If you or someone you know contributed a document to ERIC (the “Education Resources Information Center” sponsored by the US Department of Education) which is “currently available only in microfiche,” please complete or have that individual complete the contact form available on the “ERIC Microfiche Digitization Project” webpage. According to the site:
ERIC has electronically archived the complete microfiche collection, 1966 – 2004. The full text of many of these documents – approximately 65% – is now available on the ERIC Web site in PDF format. ERIC will provide additional online access if granted permission by the copyright owner. ERIC cannot assume permission due to the specific language of the original permission forms and the technology available at the time of indexing.
If you have contributed a document that is currently available only in microfiche, and would like to grant ERIC the right to electronically disseminate your work, please complete the contact form below. A representative will contact you about the document(s) you submitted and request approval for each document. If you know others who may have contributed documents, please pass the word. ERIC can also provide guidance to heirs of ERIC-related intellectual property. ERIC appreciates your interest in, and support of, this effort to more broadly disseminate the historical materials in the ERIC Collection.
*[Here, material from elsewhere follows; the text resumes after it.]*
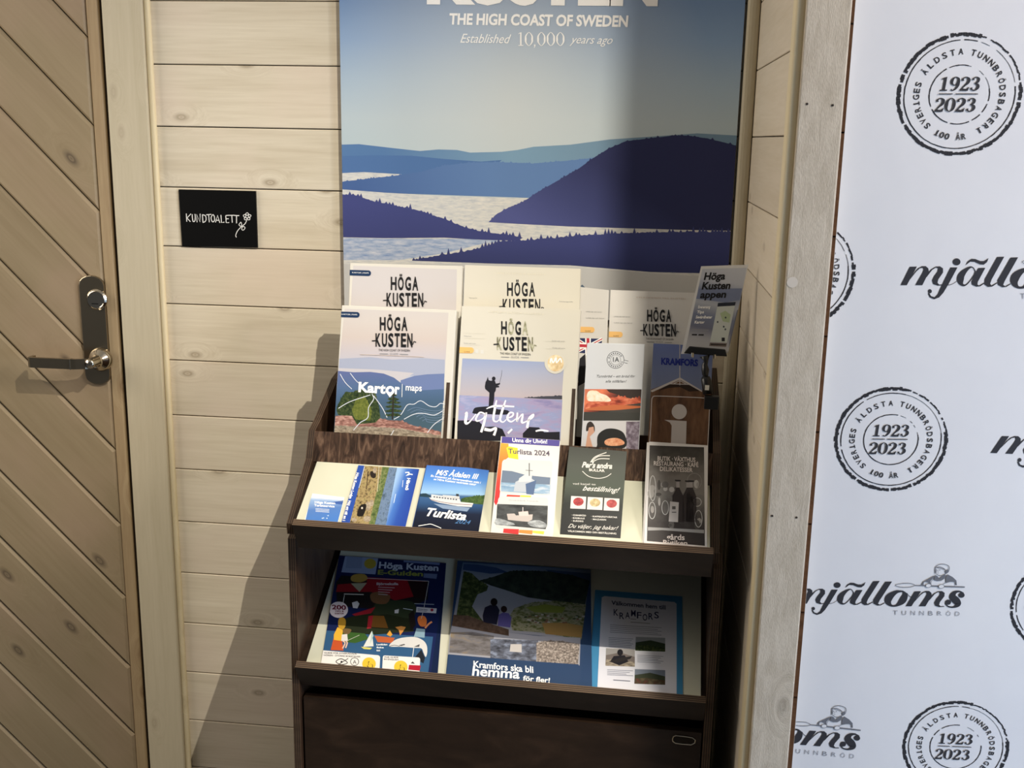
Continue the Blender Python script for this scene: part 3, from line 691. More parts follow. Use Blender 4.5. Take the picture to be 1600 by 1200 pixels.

As I noted in my post on October 25, “The Joys of Microfische Scanning,” the process of digitizing microfische documents can be time consuming and laborious. It’s good to know the majority of ERIC microfische documents are now available on the ERIC website. It’s unfortunate that the “specific language of the original permission forms and the technology available at the time of indexing” do not permit automatic digitization of these documents. This is example of how current copyright laws are out of date with modern methods of disseminating information digitally. This can not only make academic research harder than it should be, it also can stifle creativity, as Larry Lessig argued in this excellent TED Talk from March 2007: “Larry Lessig on laws that choke creativity.”
Thankfully, open licensing of content with Creative Commons is changing the dynamics of legal sharing in some contexts. There are still plenty of reasons to be concerned about organizations and individuals who seek to “lock up” content behind pay walls and logins, however, especially when it comes to academic publishing. AERA, the “American Educational Research Association,” apparently requires article authors to give up rights of re-publication and grant exclusivity to AERA for the right to redistribute articles behind their paywall. If you have specific details and links on this, please share them. I’ve learned about this recently based on some conversations with other academics at UNT this fall, but I don’t have all the facts at hand.
Creative Commons is definitely advocating strongly for Open Educational Resources, and sites like the OER Commons are aggregating openly licensed materials for learners around the world to utilize. Last April I shared a presentation on OER in Iowa at the 1:1 conference, inspired to a large degree by Karen Fasimpaur and her NCCE 2008 presentation “Free Content + Open Tools + Massive Collaboration = Learning for All.”
I believe there are important ethics regarding open content publishing and sharing which we should not only understand as educators, but also advocate for in our respective educational roles. The work Alec Couros and others continue to do working on open access journals strikes me as vital, and certainly relevant in the context of ERIC, journal publications, AERA article gatekeepers, and microfische.
Perhaps next year for the K-12 Online Conference we could have a strand which focuses on open educational resources (OER) and open access publishing? I’ve found most higher education faculty seem less attuned to digital publication options than traditional print-based journals, and particularly this perceived ethic of open content licensing. Organizations like the Society for Information Technology and Teacher Education (SITE) have embraced digital publications, like their CITE Journal. AACE’s Education and Information Technology Digital Library (EdITLib) has thousands of online, referred articles available, but access is only provided for those who pay the price of admission. I’m concerned about this. Tools like Google Scholar provide indexing for many articles published behind paywalls as well as those shared on the open web, but the mission of organizations like AACE is very different from that of nonprofits like The WikiMedia Foundation:
… to empower and engage people around the world to collect and develop educational content under a free license or in the public domain, and to disseminate it effectively and globally.
I’m thinking our professional, academic organizations should formally embrace licensing terms which support OER, rather than revenue streams derived from paywall subscriptions. I’m not sure what the most effective means of advocacy for this agenda would be, but I definitely sense the ethic here is critical.
Microfische scanning brings a lot of ideas to mind about information access and intellectual property.